2.4.2 The main, and material change, to the scheme's status is that on 9th January 2020, the Link Road was granted planning permission (under application reference CB/19/00887/FULL). This means that in accordance with guidance on Sustainability Appraisal (SA), it has now been treated as a commitment in terms of both the SA and the Local Plan. Consequently, concerns around its alignment have now been superseded.[1] However, it is clear that the Local Plan still needs to consider any proposed new allocations within this area. This is dealt with in the Housing and Employment Technical Papers (EXAM 113 and 112, respectively), which should be read alongside this paper.

2.4.3 Further evidence and information is now also available in respect of M1 Junction 11a (J11a). For the purposes of both the Business Case for the Link Road, and to ensure the Local Plan proposals can be appropriately mitigated, additional work has been undertaken to understand the mitigation that is required at this location.

2.4.4 At the time of the submission and initial consideration of the planning application referenced above, Highways England raised a holding direction indicating that a detailed mitigation scheme for M1 J11a would be required to confirm that this location could operate within capacity with the M1-A6 link road constructed and with the additional impact of CBC Local Plan growth, namely the North of Luton (Policy SA1) and Sundon RFI (Policy SE1) allocations. The link road would be the point of access for these allocations to join the strategic highway network at J11a, and as such it was important for HE to understand the operation of the junction in detail, also considering future growth.

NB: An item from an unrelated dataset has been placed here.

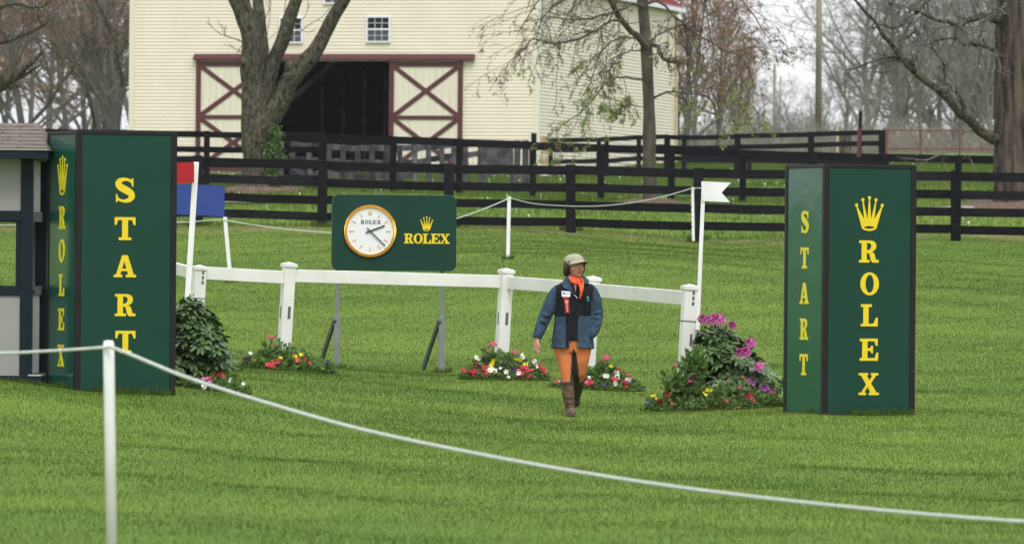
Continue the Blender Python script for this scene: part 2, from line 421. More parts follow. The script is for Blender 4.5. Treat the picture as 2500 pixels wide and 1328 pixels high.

The requirement is confirmed under condition 13 of the decision notice for the scheme:

'Prior to the commencement of the development, hereby approved, details of the proposed highways mitigation (including a phasing plan for the mitigation), associated with Junction 11a of the M1, shall be submitted for approval in writing. The development shall be constructed in accordance with the approved details. The approved mitigation shall be provided in accordance with an approved details.

2.4.5 Reason: In order to provide suitable level of access, with acceptable level of highways safety, in accordance with the NPPF, Policy BE within the adopted Local Plan and Policy HQ1 within the emerging Local Plan.'

2.4.6 This approval is stated as being required pre-commencement of the scheme and would exceed the usual requirements for Local Plan evidence, however it was considered important for Local Plan purposes to expedite this work in order for agreement to be reached that a suitable mitigation scheme was deliverable at this location, and that the costs of such a scheme were not unviable.

2.4.7 CBC and HE have been working in partnership to agree the detail of this mitigation and have confirmed through the additional SoCG (EXAM 111) that this work clearly demonstrates that mitigation is possible.

2.4.8 The proposed scheme at M1 J11a involves:

  • The addition of new M1-A6 Link approach arm to the eastern dumbbell
  • The widening of the eastern roundabout with the addition of an extra lane in between the southbound off-slip and the exit onto the M1-A6 link
  • The addition of an extra lane to the western roundabout between the M1 northbound off-slip and the access from Woodside Link
  • The elimination of the connector between the eastbound exit from, and the westbound entry to the western roundabout
  • The extension of the flare on the M1 northbound off-slip approaching the western roundabout and
  • The signalisation of the M1-A6 Link, M1 Northbound, Woodside Link and A5 West approaches, with associated signalisation of the opposing circulatory carriageway (Current signalisation of the M1 Southbound approach is retained).

2.5 Other Outstanding Issues

2.5.1 At the hearing sessions, CBC were reminded that they had committed to preparing a technical note on the Council's approach to sustainable travel, as identified in the Memorandum of Understanding (EXAM 7R) between CBC and HE. This has now been prepared, agreed by HE and can be found attached, as Appendix 1.


[1] A request for permission for a Judicial Review of this decision was filed, however the Council has now (4th May 2020) received notification that permission has been refused by the High Court.